2) Brian Lee presented to the Board the desire to consider offering work visas to qualified foreign teachers and the waiver of certain credentials. The District will do some research and get back to the Board and the MIP. 

3) Opinion also circled around whether the 7th grade World History texts were "too advanced" and if it would be more suitable to teach at the "AP High School" level which would be challenging to most 7th graders. Dr. Rocha also presented the Chinese language "Pathways" to the 5 High Schools. Although there is not nearly enough time or space to delve into this topic the pathways discussion is pertinent to what happens to the MIP post Junior High.

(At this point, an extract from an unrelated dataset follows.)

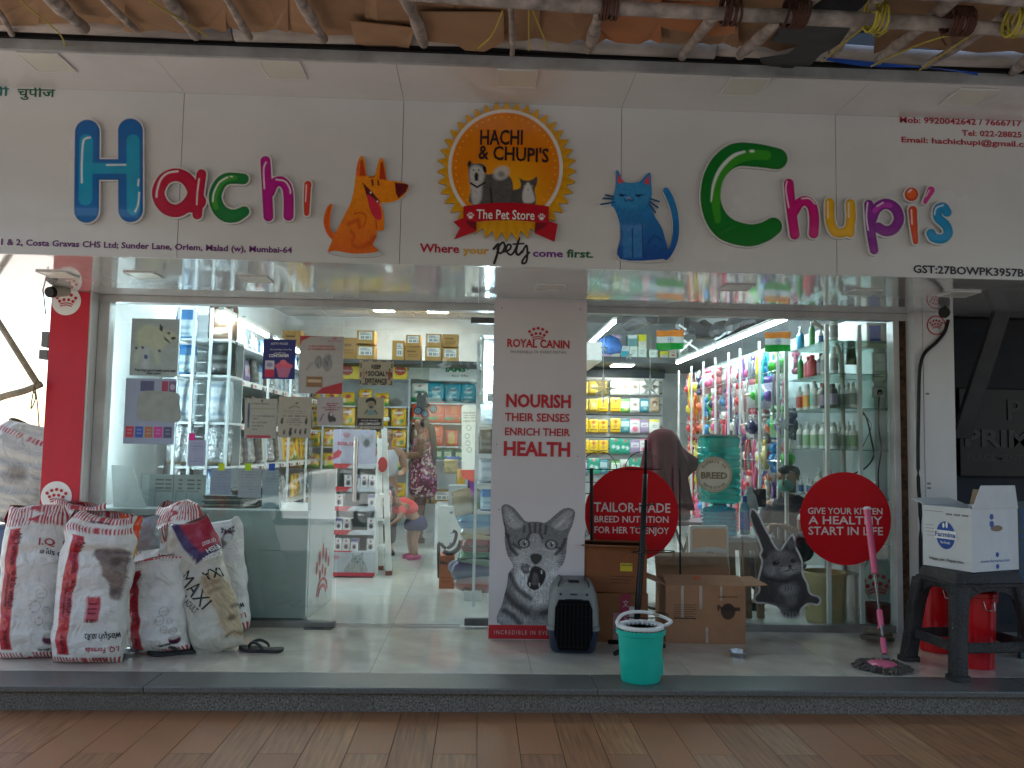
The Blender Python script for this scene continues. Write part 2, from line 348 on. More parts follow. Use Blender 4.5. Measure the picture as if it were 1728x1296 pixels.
# ================================================================== GROUND
STEP_Y = -1.335; GZ = -.122
b = MB(); b.box(-4.6, 6, -4.6, STEP_Y+.05, GZ-.3, GZ-.012); pavement = struct(b.build("pavement", M_joint))
woods = [mat("wood_tile_%s" % n, c, .5, spec=.3, var=.16, scale=6, stretch=(9, .5, 1), sub=c2, bump=.12, bscale=30, coat=.1, dirt=.3)
         for n, c, c2 in (("umber", (.36, .165, .07), (.25, .10, .042)), ("ochre", (.42, .21, .093), (.29, .13, .057)), ("russet", (.33, .137, .058), (.39, .18, .08)), ("ash", (.39, .20, .10), (.30, .145, .065)))]
PW, PL = .188, .83
for wi, wm in enumerate(woods):
 me = MB().box(.0015, PW-.0015, .0015, PL-.0015, -.012, 0).mesh("wood_tile"); me.materials.append(wm); woods[wi] = me
k = 0
for i in range(-20, 29):
 for j in range(3 if abs(i-4) < 20 else 2):
  y = STEP_Y-PL*(j+1)-(.68*PL if i % 2 else 0)
  o = link("wood_tile", woods[RNG.choice(4, p=(.35, .2, .3, .15))], None, pavement); o.location = (i*PW+.02, y, GZ);
  if i % 2 and j == 0:      # cut piece that closes the row against the step
   q = link("wood_tile", woods[RNG.integers(4)], None, pavement); q.location = (i*PW+.02, y+PL, GZ); q.scale = (1, (STEP_Y-(y+PL))/PL, 1)
b = MB(); b.add([(-60, -4.6, GZ-.03), (60, -4.6, GZ-.03), (60, -12.5, -1.0), (-60, -12.5, -1.0)], [(0, 1, 2, 3)])
b.add([(-60, -12.5, -1), (60, -12.5, -1), (60, -30, -1), (-60, -30, -1)], [(0, 1, 2, 3)])
b.add([(-60, -30, -1.004), (60, -30, -1.004), (60, -200, -1.004), (-60, -200, -1.004)], [(0, 1, 2, 3)])
struct(b.build("road", mat("asphalt", (.17, .165, .155), .85, var=.25, scale=30, bump=.3, bscale=200, dirt=.2)))
b = MB(); b.box(-60, -4.62, -4.59, 60, GZ-.4, GZ-.02); struct(b.build("yard_ground", mat("pale_concrete", (.32, .3, .27), .9, var=.2, dirt=.3)))
b = MB(); b.box(6.02, 60, -4.59, 60, GZ-.4, GZ-.05); struct(b.build("side_ground", MATS["pale_concrete"]))
# platform and its tiles
b = MB(); b.box(-4.6, 6, STEP_Y+.012, 6.2, GZ, -.014); platform = struct(b.build("platform", M_joint))
T = .86; X0 = -.55; Y0 = -.63
def tilerange(x0, x1, y0, y1, m, zt=0):
 tm = {}
 i0 = math.floor((x0-X0)/T); j0 = math.floor((y0-Y0)/T)
 for i in range(i0, math.ceil((x1-X0)/T)):
  for j in range(j0, math.ceil((y1-Y0)/T)):
   a0 = max(x0, X0+i*T)+.001; a1 = min(x1, X0+(i+1)*T)-.001; b0 = max(y0, Y0+j*T)+.001; b1 = min(y1, Y0+(j+1)*T)-.001
   if a1-a0 < .02 or b1-b0 < .02: continue
   key = (round(a1-a0, 3), round(b1-b0, 3))
   if key not in tm: tm[key] = MB().box(0, key[0], 0, key[1], -.012, 0).mesh("floor_tile"); tm[key].materials.append(m)
   o = link("floor_tile", tm[key], None, platform); o.location = (a0, b0, zt)
tilerange(-4.5, 5.9, -1.09, .02, M_tile); tilerange(-2.72, 2.95, .021, 6.0, M_tilein)
for a, c in ((-4.6, -1.62), (-1.618, .62), (.622, 2.9), (2.902, 6)):
 MB().box(a, c, STEP_Y-.03, -1.092, -.03, .001).build("granite_nosing", M_granite, platform, bevel=.006)
for a, c in ((-4.6, -.5), (-.497, 3.1), (3.103, 6)):
 MB().box(a, c, STEP_Y-.0, STEP_Y+.012, GZ-.01, -.031).build("step_riser", M_riser, platform)
# ================================================================== SHOP SHELL
XL, XR, YB, ZC = -2.72, 2.95, 6.0, 2.95
struct(MB().box(XL-.12, XL, .05, YB, -.01, ZC).build("wall_left", M_wall))
struct(MB().box(XR, XR+.12, .05, YB, -.01, ZC).build("wall_right", M_wall))
struct(MB().box(XL-.12, XR+.12, YB, YB+.12, -.01, ZC).build("wall_back", M_wall))
ceil_ = struct(MB().box(XL, XR, .05, YB, ZC+.012, ZC+.1).build("ceiling", M_joint))
cm_ = MB().box(.003, .597, .003, .597, 0, .01).mesh("ceiling_panel"); cm_.materials.append(M_ceil)
for i in range(10):
 for j in range(10):
  if XL+i*.6+.6 > XR+.35: continue
  o = link("ceiling_panel", cm_, None, ceil_); o.location = (min(XL+i*.6, XR-.6), .05+j*.6 if j < 9 else YB-.6, ZC)
# upper storeys of the building, unseen; added to shade the front and block sky
upper = thing("unseen_storeys", "unseen cream storeys above the shop sign, added to shade the front", "building", (0, 0, 3.2))
MB().box(-4.6, 6.2, -1.2, 8, 3.32, 9).build("wall", mat("cream_plaster", (.45, .42, .36), .85, var=.12, dirt=.3), upper)
for i in range(5):
 x = -3.6+i*2
 for z in (4.3, 7):
  w_ = MB().box(x-.5, x+.5, -1.23, -1.2, z, z+1.3).build("window", mat("dark_window", (.03, .035, .04), .08, var=.1), upper)
  MB().box(x-.56, x+.56, -1.3, -1.2, z-.08, z-.002).build("sill", M_frame, w_)
# --- signboard: face, soffits, upper lip
SY = -1.27
SB = thing("signboard", "long white shop sign with rainbow bubble letters, orange dog, blue cat and sunburst badge", "shop sign", (0, SY, 2.1))
zt_ = lambda x: 3.04
zb_ = lambda x: 2.135
seams = [P(305, 290, SY)[0], P(678, 300, SY)[0], P(1048, 310, SY)[0], P(1411, 320, SY)[0]]
xs = [seams[0]-(seams[1]-seams[0])*1.0, *seams, seams[3]+(seams[3]-seams[2])]
xs = [-4.2, xs[0]]+xs[1:]+[5.4]
MB().box(-4.2, 5.4, SY+.022, SY+.05, 2.176, 3.04).build("backing", M_dark, SB)
for a, c in zip(xs[:-1], xs[1:]):
 MB().box(a+.0015, c-.0015, SY, SY+.02, 2.155, 3.04).build("panel", M_acp, SB)
M_up = mat("glossy_upper_soffit", (.70, .69, .68), .18, var=.03, scale=2, coat=.4, dirt=.1)
for a, c in zip(xs[:-1], xs[1:]):
 MB().box(a+.001, c-.001, -1.70, SY, 3.041, 3.062).build("hood_panel", M_up, SB)
MB().box(-4.2, 5.4, -1.725, -1.703, 3.035, 3.085).build("hood_edge", mat("grey_edge_trim", (.42, .44, .45), .5, var=.2, dirt=.5), SB)
MB().box(-4.2, 5.4, -1.72, SY+.05, 3.066, 3.30).build("hood_box", M_dark, SB)
# lower soffit, seen from beneath and mirror-like
sx = [-3.12, P(195, 480, -.6)[0], .02, .68, 3.3]
for a, c in ((-3.12, -2.2), (-2.198, -.02), (-.018, .66), (.662, 2.0), (2.002, 3.55), (3.552, 5.4)):
 MB().box(a, c, SY+.021, -.02, 2.16, 2.175).build("soffit_panel", M_soffit, SB)
# --- frame of the shopfront
FZ0, FZ1 = 2.112, 2.158
SF = thing("shopfront", "glass shopfront with white frame between red banner column and dark side wall", "shopfront", (0, 0, 0))
MB().box(-2.6, .12, -.06, .03, FZ0+.0, FZ1+.002).build("head_frame", M_frame, SF, bevel=.004)
MB().box(.71, 2.98, -.06, .03, FZ0-.0, FZ1+.002).build("head_frame", M_frame, SF, bevel=.004)
MB().box(-2.53, -2.46, -.05, .045, 0, FZ1).build("jamb", M_frame, SF, bevel=.004)
MB().box(2.83, 2.872, -.05, .045, 0, FZ1).build("jamb", M_frame, SF, bevel=.004)
MB().box(-2.46, -.92, -.03, .03, 0, .035).build("sill", mat("dull_aluminium", (.32, .32, .3), .4, metal=.6, var=.2, dirt=.4), SF)
MB().box(.68, 2.83, -.03, .03, 0, .045).build("sill", MATS["dull_aluminium"], SF)
def pane(name, x0, x1, z0, z1, y=0, parent=SF): return MB().box(x0, x1, y, y+.008, z0, z1).build(name, M_glass, parent)
pane("glass_pane", -2.46, -.93, .035, FZ0); pane("glass_pane", .70, P(1253, 700, 0)[0]-.003, .045, FZ0); pane("glass_pane", P(1253, 700, 0)[0]+.003, 2.83, .045, FZ0)
MB().box(-.93, .1, 0, .008, 2.075, 2.112).build("glass_pane", M_glass, SF)
# glass door
DR = thing("glass_door", "frameless glass door with tall steel pull handle", "door", (-.4, 0, 0))
MB().box(-.922, .09, .012, .02, .02, 2.07).build("glass_leaf", M_glass, DR)
hx = P(600, 790, -.05)[0]
b = MB(); z0 = P(600, 846, -.05)[2]; z1 = P(603, 738, -.05)[2]; b.tube([(hx, -.06, z0), (hx, -.06, z1)], .016, 14)
for z in (z0+.06, z1-.06): b.tube([(hx, -.06, z), (hx, .012, z)], .008, 8)
b.build("pull_handle", M_steel, DR, smooth=True, auto=40)
MB().box(-.07, .09, -.005, .035, .015, .062).build("patch_fitting", mat("worn_steel", (.12, .12, .12), .4, metal=.8, var=.3), DR, bevel=.004)
MB().box(-.07, .09, -.005, .035, 2.035, 2.074).build("patch_fitting", MATS["worn_steel"], DR, bevel=.004)
MB().box(-.915, -.1, .008, .024, .006, .019).build("bottom_rail", M_steel, DR)
a = G(540, 1061); o = MB().box(a[0]-.1, a[0]+.08, a[1]-.03, a[1]+.03, -.002, .004).build("lock_plate", MATS["worn_steel"]); tag(o, "small steel lock plate let into the floor before the glass door", "lock plate")
MB().box(a[0]-.06, a[0]+.03, a[1]-.012, a[1]+.012, .0045, .0055).build("slot", M_black, o)
# --- pillar between the two halves
PY = -.33
xa, xb = P(829, 790, PY)[0], P(988, 790, PY)[0]
PL_ = thing("poster_pillar", "white pillar faced with tall poster of gaping tabby cat", "pillar", ((xa+xb)/2, PY, 0))
MB().box(xa+.012, xb-.004, PY+.012, .05, 0, 2.159).build("shaft", M_acp, PL_)
zb = P(905, 1079, PY)[2]; zt = P(905, 507, PY)[2]
MB().box(xa, xb, PY, PY+.01, zb, zt).build("poster_board", mat("poster_white", (.62, .57, .58), .4, var=.03, scale=3), PL_)
MB().box(xa+.002, xb-.002, PY-.002, PY, zb+.002, P(905, 1055, PY)[2]).build("red_band", mat("print_red", C('b81425'), .4, var=.05), PL_)
for px, py in ((847, 520), (979, 522), (838, 750), (975, 770), (840, 1050), (842, 860)):
 q = P(px, py, PY); b = MB(); b.lathe([(0, 0), (.004, 0), (.003, .002)], n=8); bb = MB(); bb.add([(q[0]+v[0], PY-.0025-v[2], q[2]+v[1]) for v in b.v], b.f); bb.build("screw", M_dark, PL_)
MR = MATS["print_red"]
def crown(cx, cy, s, Y, m, parent, name="crown_emblem", arcs=True, label=None, yaw=None):
 """crown of dots over two arcs; centre in photo pixels, s = half width in pixels"""
 b = MB(); k = mpp(Y); O = P(cx, cy, Y)
 def disc(u, v, r):
  b.add([(O[0]+(u+r*math.cos(t))*s*k, Y-.002, O[2]+(v+r*math.sin(t))*s*k) for t in np.linspace(0, 2*PI, 16)[:-1]], [tuple(range(15))])
 for u, v in ((-.86, .36), (-.44, .62), (0, .72), (.44, .62), (.86, .36)): disc(u, v, .155)
 for u, v in ((-.62, .03), (-.22, .18), (.22, .18), (.62, .03)): disc(u, v, .15)
 for r0, r1, sp in ((1.32, 1.42, .46), (1.1, 1.2, .5)):
  n = 12; A = [(r*math.sin(t), r*math.cos(t)-1.55+(.05 if r0 > 1.2 else .07)) for r in (r0, r1) for t in np.linspace(-sp, sp, n)]
  b.add([(O[0]+u*s*k, Y-.002, O[2]+v*s*k) for u, v in A], [(i, i+1, n+i+1, n+i) for i in range(n-1)])
 return b.build(name, m, parent, label=label)
crown(908, 566, 17, PY-.001, MR, PL_)
kb = PY-.001
lpx("ROYAL CANIN", (856, 585), (961, 588), 14, kb, MR, PL_, bold=.028)
lpx("INCREDIBLE IN EVERY DETAIL", (861, 596), (956, 597), 5, kb, mat("ink_grey", (.15, .13, .14), .5), PL_, spacing=1.3)
lpx("NOURISH", (854, 686), (963, 688), 22, kb, MR, PL_, bold=.035)
lpx("THEIR SENSES", (852, 710), (961, 712), 14, kb, MR, PL_, bold=.02)
lpx("ENRICH THEIR", (852, 734), (962, 736), 13, kb, MR, PL_, bold=.02)
lpx("HEALTH", (850, 768), (962, 770), 24, kb, MR, PL_, bold=.035)
lpx("INCREDIBLE IN EVERY DETAIL", (834, 1070), (975, 1072), 7, PY-.003, mat("ink_pale", (.6, .45, .45), .5), PL_, spacing=1.3)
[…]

I'm most pleased with the validation by the Board and the District that they see the MIP as a strategic asset to Fremont and are committed to finding the right solutions. 

Keith Koo

 
From our Board President
It’s hard to believe that five years have flown by so quickly, and that I’m writing my last message to you as a trustee.  In those years, we’ve added a second class to all grade levels except 6th and 7th grades, promoted our first immersion class beyond elementary school and expanded into junior high with discussions ongoing to continue our program into high school.  In addition to our successes, we’ve had many lessons learned along the way, the most key of which is that parent voices and participation DO make a difference.  We are a program founded by parents’ desire to enrich our children’s lives with Chinese language and culture. 
 
In the first few months of this year alone, parents galvanized, organized and brought One Voice to the School District and Board to 1) fix the curriculum issues in the new 7th grade class, 2) backwards engineer grade level standards from AP Chinese in 10th grade back to kindergarten, 3) communicate better and more regularly with the parents and 4) identify a path for continued growth of the program to start a third kindergarten class and ensure sufficient room for two classes each at the 7th and 8th grade levels. 
 
The District heard our Call-to-Action.  All four areas have been or are in the process of being addressed.  Our most recent request involves asking the District to sponsor work visas for teachers to ensure that we are able to pick the best from a larger pool of qualified applicants, similar to many other Bay Area programs – stay tuned on the results of that request!
 
I’ll leave you with a note of encouragement that every parent can have a profound impact on our kids and program, whether by volunteering in the classroom, donating to the program, talking with District administration and Board members, helping to organize school activities or supporting language acquisition at home!

Wei-Lin 
Wei-Lin Tong, CIPCF Board of Trustees President and Co-founder
 
Newly Elected Trustees

The CIPCF Board of  Trustees and officers would like to extend a congratulations to Jojo Chu and Darrian White on their newly elected positions on the CIPCF Board of Trustees.  They will both begin their first term in January 2018. 

Thank you to our out-going trustees, Wei-Lin Tong and Flo Mascon for steering us through our pioneering first eight years. Our program started and flourished because of your desire to establish a Mandarin Immersion program in Fremont. We would not be where we are without your efforts, guidance and determination to succeed.